Q: Both “A Couple” and your last fiction film, “The Last Letter” (2003), take the form of monologues. What brings you back to that form?

A: And the plays that I have directed, with the possible exception of (Samuel Beckett’s) “Happy Days,” are all monologues. So I seem to be attracted to monologues. The Emily Dickinson is a monologue, too.

The reason I tell myself I’m attracted to monologues is that in documentaries, I try to create a world, and sometimes there are hundreds of people in it, like “In Jackson Heights,” “City Hall” or “National Gallery,” if you count the spectators coming in. In a monologue, I’m trying to create a world with one person. So in an abstract sense, they’re connected. At least in my mind.

Q: How did it feel to be directing fiction as opposed to following and observing in the documentaries?

A: I liked it. If I didn’t like the way a scene was shot, or there was something in the performance that could be changed, we did it again. That’s normal for a fiction film, but it isn’t normal for the way I work. But when you’re directing an actor or actors, it’s also a performance by the director.

Q: What does that performance consist of?

A: You have to always act as if you know what you’re doing, when perhaps you don’t.

Q: Did any of your documentaries come to mind while making “A Couple”? Afterward, I thought of the raw case studies of couples in your “Domestic Violence” films, which observe painful relationships close up in the context of court hearings and counseling at a shelter.

A: I don’t think I thought much about forging a connection between other films. But in the experience of making the “Domestic Violence” movies, I learned an enormous amount. How people are bound to each other in a destructive relationship. A lot of people are bound together in that way and there’s no physical violence, but one person needs to control the other.

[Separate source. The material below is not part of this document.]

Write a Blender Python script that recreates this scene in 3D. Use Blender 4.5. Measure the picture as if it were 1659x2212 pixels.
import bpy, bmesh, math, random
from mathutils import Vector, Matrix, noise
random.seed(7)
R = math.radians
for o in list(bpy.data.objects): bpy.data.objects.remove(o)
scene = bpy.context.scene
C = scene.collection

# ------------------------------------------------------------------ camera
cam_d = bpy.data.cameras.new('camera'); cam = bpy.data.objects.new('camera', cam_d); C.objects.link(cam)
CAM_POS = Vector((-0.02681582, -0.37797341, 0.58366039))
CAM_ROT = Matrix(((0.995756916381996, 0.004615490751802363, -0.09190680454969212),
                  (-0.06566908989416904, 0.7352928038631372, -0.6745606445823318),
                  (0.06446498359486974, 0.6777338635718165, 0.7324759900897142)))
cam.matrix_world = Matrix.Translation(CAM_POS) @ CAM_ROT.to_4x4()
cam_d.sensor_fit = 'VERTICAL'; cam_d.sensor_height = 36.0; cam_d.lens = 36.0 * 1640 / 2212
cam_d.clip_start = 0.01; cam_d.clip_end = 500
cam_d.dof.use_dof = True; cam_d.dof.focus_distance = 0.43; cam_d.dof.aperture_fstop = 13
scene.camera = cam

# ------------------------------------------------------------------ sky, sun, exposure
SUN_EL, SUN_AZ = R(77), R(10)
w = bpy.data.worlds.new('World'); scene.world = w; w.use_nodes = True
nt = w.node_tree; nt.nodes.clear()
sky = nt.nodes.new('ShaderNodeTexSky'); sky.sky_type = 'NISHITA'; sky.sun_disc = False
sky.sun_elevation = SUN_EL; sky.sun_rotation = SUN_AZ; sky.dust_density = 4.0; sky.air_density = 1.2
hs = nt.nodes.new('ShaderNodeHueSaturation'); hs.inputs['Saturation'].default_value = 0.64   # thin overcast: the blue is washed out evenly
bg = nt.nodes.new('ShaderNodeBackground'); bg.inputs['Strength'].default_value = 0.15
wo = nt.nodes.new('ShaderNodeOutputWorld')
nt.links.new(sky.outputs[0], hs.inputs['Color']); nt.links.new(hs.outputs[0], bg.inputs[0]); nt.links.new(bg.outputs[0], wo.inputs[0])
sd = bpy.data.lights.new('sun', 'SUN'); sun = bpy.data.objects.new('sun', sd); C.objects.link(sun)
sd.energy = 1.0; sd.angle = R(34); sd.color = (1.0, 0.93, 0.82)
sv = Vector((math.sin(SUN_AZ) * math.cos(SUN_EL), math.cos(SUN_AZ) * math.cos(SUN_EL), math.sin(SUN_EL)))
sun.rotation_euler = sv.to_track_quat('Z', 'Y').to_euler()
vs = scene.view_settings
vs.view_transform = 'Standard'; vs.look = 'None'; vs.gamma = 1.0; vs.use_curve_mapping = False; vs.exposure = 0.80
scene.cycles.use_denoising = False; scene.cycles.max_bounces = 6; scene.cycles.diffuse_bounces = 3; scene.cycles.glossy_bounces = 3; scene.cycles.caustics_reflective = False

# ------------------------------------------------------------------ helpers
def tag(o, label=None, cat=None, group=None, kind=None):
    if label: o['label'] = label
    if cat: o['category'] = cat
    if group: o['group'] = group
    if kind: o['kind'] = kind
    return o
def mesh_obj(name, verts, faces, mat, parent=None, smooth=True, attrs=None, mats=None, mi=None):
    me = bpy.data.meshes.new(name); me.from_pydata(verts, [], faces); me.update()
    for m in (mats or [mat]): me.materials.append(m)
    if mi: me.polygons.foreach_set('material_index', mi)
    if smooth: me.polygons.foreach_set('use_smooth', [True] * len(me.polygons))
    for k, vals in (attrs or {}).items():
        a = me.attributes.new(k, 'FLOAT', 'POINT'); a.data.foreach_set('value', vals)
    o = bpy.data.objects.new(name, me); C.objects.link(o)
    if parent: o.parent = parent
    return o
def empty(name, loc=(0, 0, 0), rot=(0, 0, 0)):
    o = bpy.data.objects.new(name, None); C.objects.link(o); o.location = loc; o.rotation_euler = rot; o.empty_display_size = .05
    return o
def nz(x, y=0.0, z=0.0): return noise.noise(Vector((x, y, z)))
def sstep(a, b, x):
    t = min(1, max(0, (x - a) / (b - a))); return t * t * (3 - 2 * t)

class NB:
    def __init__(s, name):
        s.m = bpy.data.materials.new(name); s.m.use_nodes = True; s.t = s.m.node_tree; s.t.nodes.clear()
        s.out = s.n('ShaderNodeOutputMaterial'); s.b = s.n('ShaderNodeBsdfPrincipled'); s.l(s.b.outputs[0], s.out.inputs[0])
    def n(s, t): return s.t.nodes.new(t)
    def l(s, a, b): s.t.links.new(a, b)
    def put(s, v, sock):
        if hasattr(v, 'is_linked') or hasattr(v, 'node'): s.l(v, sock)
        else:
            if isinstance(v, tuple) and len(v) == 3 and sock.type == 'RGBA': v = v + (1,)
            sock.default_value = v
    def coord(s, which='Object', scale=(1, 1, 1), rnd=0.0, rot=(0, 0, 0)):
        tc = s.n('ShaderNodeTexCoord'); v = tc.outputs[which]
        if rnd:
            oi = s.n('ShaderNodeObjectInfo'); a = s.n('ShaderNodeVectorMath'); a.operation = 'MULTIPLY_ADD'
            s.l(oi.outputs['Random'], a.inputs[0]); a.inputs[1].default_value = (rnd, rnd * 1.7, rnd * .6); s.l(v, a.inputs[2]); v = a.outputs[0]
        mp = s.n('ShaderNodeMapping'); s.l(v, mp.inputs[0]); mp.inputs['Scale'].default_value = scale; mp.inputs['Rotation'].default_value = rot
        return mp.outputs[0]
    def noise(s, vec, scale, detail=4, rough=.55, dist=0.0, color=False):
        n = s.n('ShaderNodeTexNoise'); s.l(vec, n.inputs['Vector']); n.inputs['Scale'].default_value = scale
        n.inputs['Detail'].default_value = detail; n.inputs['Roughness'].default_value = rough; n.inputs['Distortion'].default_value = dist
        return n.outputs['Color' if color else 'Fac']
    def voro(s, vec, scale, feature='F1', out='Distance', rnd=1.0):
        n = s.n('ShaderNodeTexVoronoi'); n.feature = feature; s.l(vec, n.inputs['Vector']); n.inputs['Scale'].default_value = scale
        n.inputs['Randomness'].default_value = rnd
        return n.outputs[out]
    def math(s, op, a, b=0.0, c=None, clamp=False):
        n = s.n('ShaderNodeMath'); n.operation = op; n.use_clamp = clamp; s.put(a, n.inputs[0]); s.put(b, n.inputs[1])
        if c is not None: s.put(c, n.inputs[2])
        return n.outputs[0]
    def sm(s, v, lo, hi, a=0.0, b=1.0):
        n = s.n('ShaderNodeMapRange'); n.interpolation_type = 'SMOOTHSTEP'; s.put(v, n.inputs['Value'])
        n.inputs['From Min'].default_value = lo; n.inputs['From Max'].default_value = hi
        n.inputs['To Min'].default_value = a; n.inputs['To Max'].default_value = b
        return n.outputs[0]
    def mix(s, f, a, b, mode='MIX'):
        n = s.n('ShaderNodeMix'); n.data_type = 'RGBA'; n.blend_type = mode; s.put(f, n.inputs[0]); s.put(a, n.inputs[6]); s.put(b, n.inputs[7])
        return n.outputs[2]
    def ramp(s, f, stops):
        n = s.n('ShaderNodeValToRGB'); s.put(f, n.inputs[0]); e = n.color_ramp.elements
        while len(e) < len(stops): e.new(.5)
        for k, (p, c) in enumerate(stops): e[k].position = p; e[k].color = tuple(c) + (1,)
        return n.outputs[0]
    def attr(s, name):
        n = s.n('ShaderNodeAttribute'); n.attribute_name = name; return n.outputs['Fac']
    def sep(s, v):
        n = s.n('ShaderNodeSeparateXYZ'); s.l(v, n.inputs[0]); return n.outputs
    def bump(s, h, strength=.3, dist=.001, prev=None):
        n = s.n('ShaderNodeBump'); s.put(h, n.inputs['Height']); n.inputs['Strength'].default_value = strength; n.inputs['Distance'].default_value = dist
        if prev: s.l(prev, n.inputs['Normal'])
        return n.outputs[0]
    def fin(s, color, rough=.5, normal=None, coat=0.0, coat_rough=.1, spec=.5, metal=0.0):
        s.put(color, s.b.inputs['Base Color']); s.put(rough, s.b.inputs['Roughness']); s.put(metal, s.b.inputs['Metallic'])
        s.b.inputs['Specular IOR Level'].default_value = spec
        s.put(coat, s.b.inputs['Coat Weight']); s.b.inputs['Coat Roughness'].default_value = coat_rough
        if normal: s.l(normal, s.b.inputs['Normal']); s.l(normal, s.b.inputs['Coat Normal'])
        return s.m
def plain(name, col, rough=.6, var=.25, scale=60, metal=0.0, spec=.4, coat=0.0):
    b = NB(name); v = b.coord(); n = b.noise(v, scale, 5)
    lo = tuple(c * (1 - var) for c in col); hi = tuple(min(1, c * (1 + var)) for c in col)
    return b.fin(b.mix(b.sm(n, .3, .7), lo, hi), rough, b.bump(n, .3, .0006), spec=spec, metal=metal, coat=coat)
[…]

I have observed relationships that had nothing to do with the courts or social workers or shelters or anything like that. Perhaps they should.

Q: Was any of “A Couple” resonant for you at all?

A: It’s not autobiographical, but I think a lot of the experiences in the film are similar to experiences people I know have had. A friend of mine saw it in Paris, and she said to me after the movie, “Today’s my wedding anniversary. How am I going to go home?”